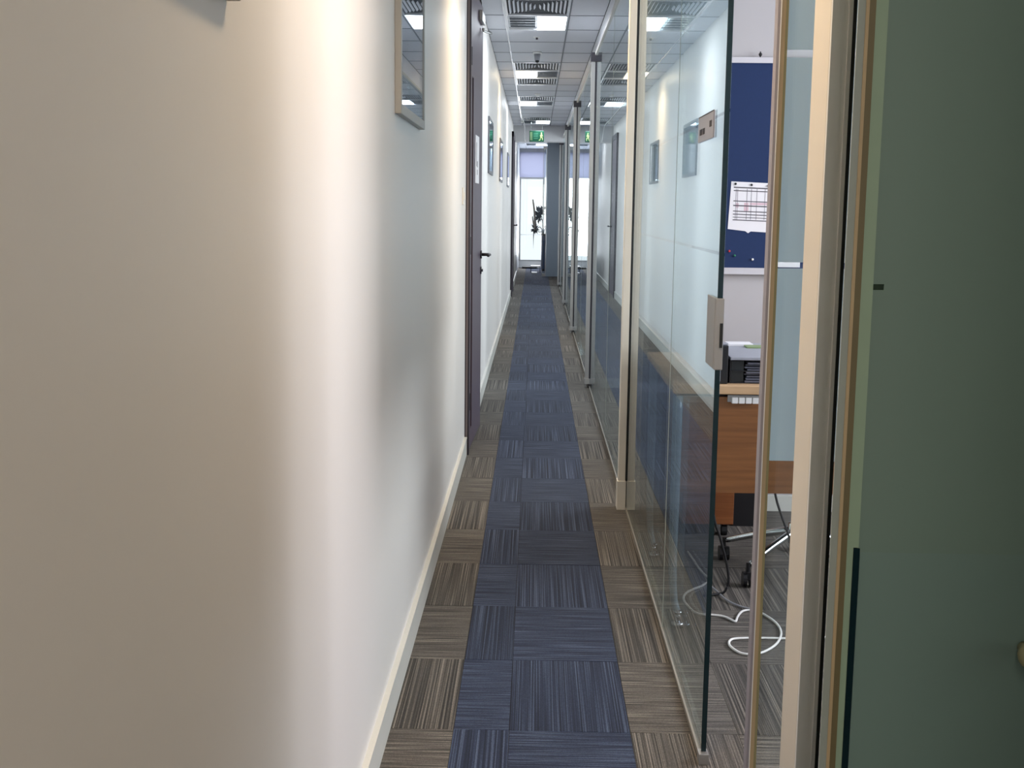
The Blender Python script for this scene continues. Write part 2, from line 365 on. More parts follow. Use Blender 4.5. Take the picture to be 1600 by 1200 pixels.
def vent(y, label):
    t = thing('air_vent', label, 'vent', (-.01, y+RC/2, CEIL-.005), 'slatted air vents beside the ceiling lights')
    x0, x1, y0, y1 = -.222, .205, y+.03, y+RC-.03; z0, z1 = CEIL-.006, CEIL+.006
    B().box(x0-.012, x0+.006, y0, y1, z0, z1).box(x1-.006, x1+.012, y0, y1, z0, z1).box(x0-.012, x1+.012, y0-.02, y0, z0, z1).box(x0-.012, x1+.012, y1, y1+.02, z0, z1).done('vent_frame', tbar, t)
    B().box(x0, x1, y0, y1, CEIL+.009, CEIL+.0115).done('backing', ventd, t)
    n = 14
    for k in range(n):
        u = (k+.5)/n*2-1; xc = -.008+u*.198
        ln = (.52*abs(u)**.7+.06)/2; yc = (y0+y1)/2; b = B()
        sgn = 1 if u > 0 else -1
        pts = [(xc-.002, CEIL+.008), (xc+.002, CEIL+.008), (xc+.002+sgn*.009, CEIL-.004), (xc-.002+sgn*.009, CEIL-.004)]
        b.poly([(p[0], p[1]) for p in pts], 'y', yc-ln, yc+ln); b.done('slat', ventm, t)
    sl = B()
    for k in range(5):
        for s in (-1, 1):
            yy = (y0+y1)/2+s*(.06+k*.055); hw = .19*(1-math.exp(-abs(yy-(y0+y1)/2)*0)) * (.2+.16*k)
            sl.box(-.008-hw, -.008+hw, yy-.003, yy+.003, CEIL-.003, CEIL+.006)
    sl.done('cross_slats', greyp, t, kind='stuff')
    return t
vl = ['air vent grille above the door area, past the top edge', 'air vent grille overhead between the two nearest lights, past the top edge',
      'large slatted air vent cut by the top edge, touching the biggest ceiling light', 'slatted air vent on the camera side of the warm yellowish light',
      'small slatted air vent on the camera side of the third ceiling light', 'tiny air vent beside the light nearest the exit sign', 'slatted air vent behind the warm yellowish light']
for y, l in zip(vent_rows, vl): vent(y, l)

# sprinkler, smoke detector, dome
t = thing('sprinkler', 'small flat sprinkler rosette on the ceiling just beyond the largest light', 'sprinkler', (-.01, 9.98, CEIL-.02))
B().cyl((-.01, 9.98, CEIL-.004), (-.01, 9.98, CEIL), .03, n=20).done('rosette', white, t); B().cyl((-.01, 9.98, CEIL-.02), (-.01, 9.98, CEIL-.004), .009).done('nozzle', darkmetal, t)
t = thing('smoke_detector', 'dome shaped smoke detector hanging between the largest light and the warm light', 'detector', (-.005, 10.9, CEIL-.09))
B().cyl((-.005, 10.9, CEIL-.02), (-.005, 10.9, CEIL), .038, n=20).done('base', white, t, True)
B().cyl((-.005, 10.9, CEIL-.075), (-.005, 10.9, CEIL-.02), .022, .03, n=16).done('body', greyp, t, True)
B().ball((-.005, 10.9, CEIL-.08), .018).done('sensor', black, t, True)
t = thing('smoke_detector', 'small white ceiling detector in front of the third light', 'detector', (.004, 14.85, CEIL-.03))
B().cyl((.004, 14.85, CEIL-.015), (.004, 14.85, CEIL), .035, n=20).done('base', white, t); B().cyl((.004, 14.85, CEIL-.03), (.004, 14.85, CEIL-.015), .02, .028).done('body', white, t)
t = thing('grid_glare_line', 'thin white bent tube added for grid glare left of the exit sign', 'glare_strip', (-.2, 19.8, CEIL-.04))  # white tube added to draw the bright glare along the ceiling grid
B().tube([(-.23, 15.9, CEIL-.006), (-.22, 18.5, CEIL-.02), (-.2, 19.8, CEIL-.045), (-.205, 20.45, CEIL-.2), (-.19, 20.5, CEIL-.27)], .006).done('glare_strip', white, t, True)
B().ball((-.235, 19.2, CEIL-.035), .022).done('spot_head', white, t, True)

# exit sign
t = thing('exit_sign', 'green running man exit sign hanging from the ceiling before the bulkhead', 'sign', (0, 19.7, 2.46))
B().box(-.118, .118, 19.69, 19.72, 2.465, 2.64, .004).done('sign_box', exitg, t)
B().box(-.108, -.07, 19.684, 19.69, 2.49, 2.62).done('door_symbol', plain('sign_door_pale', (110, 140, 100), .5), t)
f = B(); f.cyl((.075, 19.683, 2.605), (.075, 19.69, 2.605), .011)
f.poly([(.05, 2.56), (.07, 2.592), (.085, 2.592), (.093, 2.57), (.1, 2.555), (.092, 2.55), (.083, 2.562), (.08, 2.545), (.098, 2.53), (.1, 2.49), (.088, 2.49), (.086, 2.522), (.07, 2.535), (.06, 2.49), (.035, 2.482), (.034, 2.494), (.05, 2.50), (.062, 2.55)], 'y', 19.684, 19.69)
f.done('running_figure', exitw, t)
f = B()
for z in (2.60, 2.575, 2.55, 2.52): f.box(-.05, .02, 19.6875, 19.69, z-.004, z+.003)
f.done('lettering', plain('sign_faint_lettering', (90, 160, 130), .5), t)
for x in (-.09, .09): B().cyl((x, 19.705, 2.64), (x, 19.705, CEIL), .004).done('hanger', chrome, t)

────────

* _Work required_: Which lines include the word "from"? List them all.

* _Response for this exercise_:
The Blender Python script for this scene continues. Write part 2, from line 365 on. More parts follow. Use Blender 4.5. Take the picture to be 1600 by 1200 pixels.
t = thing('exit_sign', 'green running man exit sign hanging from the ceiling before the bulkhead', 'sign', (0, 19.7, 2.46))